Já o analista do Ibama Hélio Bustamante Pereira de Sá e a servidora do Inea Priscila Diniz Barros de Almeida foram indiciados sob suspeita de terem elaborado documentos falsos para viabilizar a importação.

A defesa de Cláudio negou as acusações de maus-tratos e afirmou que o inquérito foi baseado em documentos do Ibama que foram contestados pelo próprio órgão. Também procurada, a defesa de Priscila não respondeu aos questionamentos da reportagem.

A Folha não conseguiu contato com os advogados de Manoel e Hélio.

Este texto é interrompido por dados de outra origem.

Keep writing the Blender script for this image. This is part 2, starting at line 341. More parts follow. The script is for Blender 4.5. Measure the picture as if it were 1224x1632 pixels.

Em nota, o BioParque afirmou que seguiu rigorosamente as normas brasileiras e sul-africanas para trazer as girafas. A empresa também negou as acusações de que os animais tenham sido retirados da natureza.

"Documentos oficiais emitidos pelo governo da África do Sul atestam que os animais viviam em uma fazenda de manejo sustentável, aprovada pelos órgãos oficiais do país", afirma a empresa.

Já no âmbito da Justiça estadual, corre também um processo para que entidades da sociedade civil possam fiscalizar a situação das girafas e monitorá-las. Hoje, o acesso aos animais é restrito aos técnicos do Ibama e do BioParque.

A ação é movida pelo Fórum Nacional de Proteção e Defesa Animal e pela Anda (Agência de Notícias de Direitos Animais). As duas organizações também são signatárias de um abaixo-assinado para que as girafas sejam levadas a um santuário no Centro-Oeste, cujo clima se aproxima mais da savana africana. O documento já tem mais de 24 mil assinaturas.

"Uma girafa pode caminhar por dia 20 km. Elas foram sequestradas ainda bebês e compradas a um preço irrisório de R$ 59 mil. É como pegar um bebê e trancá-lo num quarto para o resto da vida, é esse o sofrimento que essas girafas estão passando", diz a presidente da Anda, Silvana Andrade.